REQUIREMENTS:
Write out every line of the material as it stands, apart from the pictures.

STORED DATA:

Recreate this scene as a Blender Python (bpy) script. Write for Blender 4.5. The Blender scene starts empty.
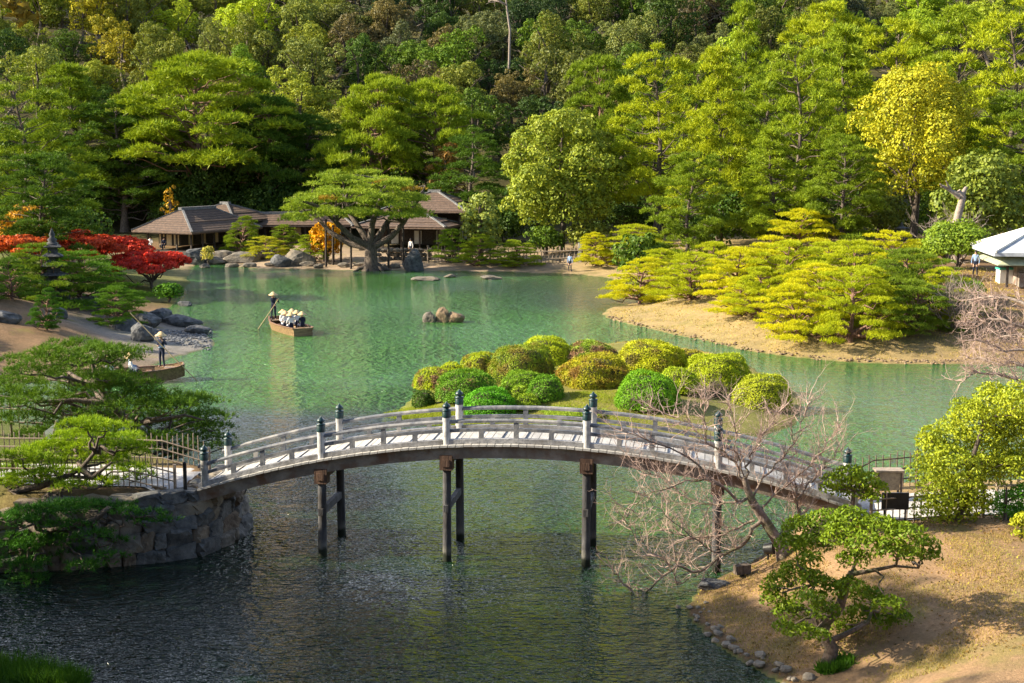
import bpy, bmesh, math, random
import numpy as np
from mathutils import Vector, Matrix

PI = math.pi
scn = bpy.context.scene
COL = scn.collection
RNG = np.random.default_rng(7)

# ------------------------------------------------------------------ camera
H = 11.6; F = 1422.2
PITCH = math.atan(196.5 / F)
cam_d = bpy.data.cameras.new('camera'); cam_d.lens = 50.0; cam_d.sensor_width = 36.0
cam_d.clip_end = 3000; cam_d.clip_start = 0.1
cam = bpy.data.objects.new('camera', cam_d); COL.objects.link(cam)
cam.location = (0, 0, H); cam.rotation_euler = (PI / 2 - PITCH, 0, 0)
scn.camera = cam
cp, sp = math.cos(PITCH), math.sin(PITCH)

def ray(px, py):
    a = (px - 512) / F; b = -(py - 341.5) / F
    return np.array([a, cp + b * sp, -sp + b * cp])
def at_z(px, py, z=0.0):
    r = ray(px, py); t = (z - H) / r[2]
    return np.array([r[0] * t, r[1] * t, z])
def at_y(px, py, Y):
    r = ray(px, py); t = Y / r[1]
    return np.array([r[0] * t, Y, H + r[2] * t])
def to_px(p):
    x, y, z = p[0], p[1], p[2] - H
    dep = y * cp - z * sp; up = y * sp + z * cp
    return 512 + F * x / dep, 341.5 - F * up / dep

# ------------------------------------------------------------------ mesh builder
class MB:
    def __init__(s): s.V = []; s.F = []; s.n = 0
    def add(s, V, Fc, mat=0, smooth=False):
        V = np.asarray(V, float).reshape(-1, 3); Fc = np.asarray(Fc, int)
        s.V.append(V); s.F.append((Fc + s.n, mat, smooth)); s.n += len(V)
    def mesh(s, name, mats):
        me = bpy.data.meshes.new(name)
        if not s.V: return me
        V = np.concatenate(s.V)
        me.vertices.add(len(V)); me.vertices.foreach_set('co', V.astype(np.float32).ravel())
        idx = np.concatenate([f.ravel() for f, _, _ in s.F])
        tot = np.concatenate([np.full(len(f), f.shape[1]) for f, _, _ in s.F])
        mi = np.concatenate([np.full(len(f), m) for f, m, _ in s.F])
        sm = np.concatenate([np.full(len(f), q) for f, _, q in s.F])
        start = np.concatenate([[0], np.cumsum(tot)[:-1]])
        me.loops.add(len(idx)); me.loops.foreach_set('vertex_index', idx.astype(np.int32))
        me.polygons.add(len(tot)); me.polygons.foreach_set('loop_start', start.astype(np.int32))
        me.polygons.foreach_set('material_index', mi.astype(np.int32))
        me.polygons.foreach_set('use_smooth', sm.astype(bool))
        me.update(calc_edges=True); me.validate()
        for m in (mats if isinstance(mats, (list, tuple)) else [mats]): me.materials.append(m)
        return me
    def obj(s, name, mats, parent=None):
        return link(name, s.mesh(name, mats), parent)
    # shapes
    def box(s, c, size, rz=0.0, mat=0, R=None, taper=1.0):
        hx, hy, hz = size[0] / 2, size[1] / 2, size[2] / 2
        V = np.array([[x * hx * (taper if z > 0 else 1), y * hy * (taper if z > 0 else 1), z * hz] for z in (-1, 1) for y in (-1, 1) for x in (-1, 1)], float)
        if R is None:
            cz, sz = math.cos(rz), math.sin(rz); R = np.array([[cz, -sz, 0], [sz, cz, 0], [0, 0, 1]])
        V = V @ np.asarray(R).T + np.asarray(c)
        s.add(V, [[0, 2, 3, 1], [4, 5, 7, 6], [0, 1, 5, 4], [2, 6, 7, 3], [0, 4, 6, 2], [1, 3, 7, 5]], mat)
    def beam(s, p0, p1, w, h, mat=0):
        p0 = np.asarray(p0, float); p1 = np.asarray(p1, float); d = p1 - p0; L = np.linalg.norm(d)
        x = d / L; y = np.cross([0, 0, 1], x)
        if np.linalg.norm(y) < 1e-4: y = np.array([0, 1.0, 0])
        y /= np.linalg.norm(y); z = np.cross(x, y)
        s.box((p0 + p1) / 2, (L, w, h), mat=mat, R=np.stack([x, y, z], 1))
    def tube(s, P, r, n=6, mat=0, smooth=True, cap=True):
        P = np.asarray(P, float); m = len(P); r = np.broadcast_to(np.asarray(r, float), (m,))
        T = np.gradient(P, axis=0); T /= np.linalg.norm(T, axis=1)[:, None] + 1e-9
        ref = np.array([0, 0, 1.0]) if abs(T[0, 2]) < .9 else np.array([1.0, 0, 0])
        A = np.cross(T, ref); A /= np.linalg.norm(A, axis=1)[:, None] + 1e-9; B = np.cross(T, A)
        an = np.arange(n) * 2 * PI / n
        V = P[:, None, :] + r[:, None, None] * (np.cos(an)[None, :, None] * A[:, None, :] + np.sin(an)[None, :, None] * B[:, None, :])
        i = np.arange(m - 1)[:, None] * n; j = np.arange(n)[None, :]; k = (j + 1) % n
        Fq = np.stack([i + j, i + k, i + n + k, i + n + j], -1).reshape(-1, 4)
        s.add(V.reshape(-1, 3), Fq, mat, smooth)
        if cap:
            s.add(V[0], [list(range(n))], mat); s.add(V[-1], [list(range(n))[::-1]], mat)
    def lathe(s, c, prof, n=12, mat=0, smooth=True):
        c = np.asarray(c, float)
        P = [[c[0], c[1], c[2] + z] for _, z in prof]; an = np.arange(n) * 2 * PI / n
        V = np.array([[c[0] + r * math.cos(a), c[1] + r * math.sin(a), c[2] + z] for r, z in prof for a in an])
        m = len(prof); i = np.arange(m - 1)[:, None] * n; j = np.arange(n)[None, :]; k = (j + 1) % n
        s.add(V, np.stack([i + j, i + k, i + n + k, i + n + j], -1).reshape(-1, 4), mat, smooth)
        s.add(V[-n:], [list(range(n))], mat); s.add(V[:n], [list(range(n))[::-1]], mat)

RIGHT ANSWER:
Recreate this scene as a Blender Python (bpy) script. Write for Blender 4.5. The Blender scene starts empty.
import bpy, bmesh, math, random
import numpy as np
from mathutils import Vector, Matrix

PI = math.pi
scn = bpy.context.scene
COL = scn.collection
RNG = np.random.default_rng(7)

# ------------------------------------------------------------------ camera
H = 11.6; F = 1422.2
PITCH = math.atan(196.5 / F)
cam_d = bpy.data.cameras.new('camera'); cam_d.lens = 50.0; cam_d.sensor_width = 36.0
cam_d.clip_end = 3000; cam_d.clip_start = 0.1
cam = bpy.data.objects.new('camera', cam_d); COL.objects.link(cam)
cam.location = (0, 0, H); cam.rotation_euler = (PI / 2 - PITCH, 0, 0)
scn.camera = cam
cp, sp = math.cos(PITCH), math.sin(PITCH)

def ray(px, py):
    a = (px - 512) / F; b = -(py - 341.5) / F
    return np.array([a, cp + b * sp, -sp + b * cp])
def at_z(px, py, z=0.0):
    r = ray(px, py); t = (z - H) / r[2]
    return np.array([r[0] * t, r[1] * t, z])
def at_y(px, py, Y):
    r = ray(px, py); t = Y / r[1]
    return np.array([r[0] * t, Y, H + r[2] * t])
def to_px(p):
    x, y, z = p[0], p[1], p[2] - H
    dep = y * cp - z * sp; up = y * sp + z * cp
    return 512 + F * x / dep, 341.5 - F * up / dep

# ------------------------------------------------------------------ mesh builder
class MB:
    def __init__(s): s.V = []; s.F = []; s.n = 0
    def add(s, V, Fc, mat=0, smooth=False):
        V = np.asarray(V, float).reshape(-1, 3); Fc = np.asarray(Fc, int)
        s.V.append(V); s.F.append((Fc + s.n, mat, smooth)); s.n += len(V)
    def mesh(s, name, mats):
        me = bpy.data.meshes.new(name)
        if not s.V: return me
        V = np.concatenate(s.V)
        me.vertices.add(len(V)); me.vertices.foreach_set('co', V.astype(np.float32).ravel())
        idx = np.concatenate([f.ravel() for f, _, _ in s.F])
        tot = np.concatenate([np.full(len(f), f.shape[1]) for f, _, _ in s.F])
        mi = np.concatenate([np.full(len(f), m) for f, m, _ in s.F])
        sm = np.concatenate([np.full(len(f), q) for f, _, q in s.F])
        start = np.concatenate([[0], np.cumsum(tot)[:-1]])
        me.loops.add(len(idx)); me.loops.foreach_set('vertex_index', idx.astype(np.int32))
        me.polygons.add(len(tot)); me.polygons.foreach_set('loop_start', start.astype(np.int32))
        me.polygons.foreach_set('material_index', mi.astype(np.int32))
        me.polygons.foreach_set('use_smooth', sm.astype(bool))
        me.update(calc_edges=True); me.validate()
        for m in (mats if isinstance(mats, (list, tuple)) else [mats]): me.materials.append(m)
        return me
    def obj(s, name, mats, parent=None):
        return link(name, s.mesh(name, mats), parent)
    # shapes
    def box(s, c, size, rz=0.0, mat=0, R=None, taper=1.0):
        hx, hy, hz = size[0] / 2, size[1] / 2, size[2] / 2
        V = np.array([[x * hx * (taper if z > 0 else 1), y * hy * (taper if z > 0 else 1), z * hz] for z in (-1, 1) for y in (-1, 1) for x in (-1, 1)], float)
        if R is None:
            cz, sz = math.cos(rz), math.sin(rz); R = np.array([[cz, -sz, 0], [sz, cz, 0], [0, 0, 1]])
        V = V @ np.asarray(R).T + np.asarray(c)
        s.add(V, [[0, 2, 3, 1], [4, 5, 7, 6], [0, 1, 5, 4], [2, 6, 7, 3], [0, 4, 6, 2], [1, 3, 7, 5]], mat)
    def beam(s, p0, p1, w, h, mat=0):
        p0 = np.asarray(p0, float); p1 = np.asarray(p1, float); d = p1 - p0; L = np.linalg.norm(d)
        x = d / L; y = np.cross([0, 0, 1], x)
        if np.linalg.norm(y) < 1e-4: y = np.array([0, 1.0, 0])
        y /= np.linalg.norm(y); z = np.cross(x, y)
        s.box((p0 + p1) / 2, (L, w, h), mat=mat, R=np.stack([x, y, z], 1))
    def tube(s, P, r, n=6, mat=0, smooth=True, cap=True):
        P = np.asarray(P, float); m = len(P); r = np.broadcast_to(np.asarray(r, float), (m,))
        T = np.gradient(P, axis=0); T /= np.linalg.norm(T, axis=1)[:, None] + 1e-9
        ref = np.array([0, 0, 1.0]) if abs(T[0, 2]) < .9 else np.array([1.0, 0, 0])
        A = np.cross(T, ref); A /= np.linalg.norm(A, axis=1)[:, None] + 1e-9; B = np.cross(T, A)
        an = np.arange(n) * 2 * PI / n
        V = P[:, None, :] + r[:, None, None] * (np.cos(an)[None, :, None] * A[:, None, :] + np.sin(an)[None, :, None] * B[:, None, :])
        i = np.arange(m - 1)[:, None] * n; j = np.arange(n)[None, :]; k = (j + 1) % n
        Fq = np.stack([i + j, i + k, i + n + k, i + n + j], -1).reshape(-1, 4)
        s.add(V.reshape(-1, 3), Fq, mat, smooth)
        if cap:
            s.add(V[0], [list(range(n))], mat); s.add(V[-1], [list(range(n))[::-1]], mat)
    def lathe(s, c, prof, n=12, mat=0, smooth=True):
        c = np.asarray(c, float)
        P = [[c[0], c[1], c[2] + z] for _, z in prof]; an = np.arange(n) * 2 * PI / n
        V = np.array([[c[0] + r * math.cos(a), c[1] + r * math.sin(a), c[2] + z] for r, z in prof for a in an])
        m = len(prof); i = np.arange(m - 1)[:, None] * n; j = np.arange(n)[None, :]; k = (j + 1) % n
        s.add(V, np.stack([i + j, i + k, i + n + k, i + n + j], -1).reshape(-1, 4), mat, smooth)
        s.add(V[-n:], [list(range(n))], mat); s.add(V[:n], [list(range(n))[::-1]], mat)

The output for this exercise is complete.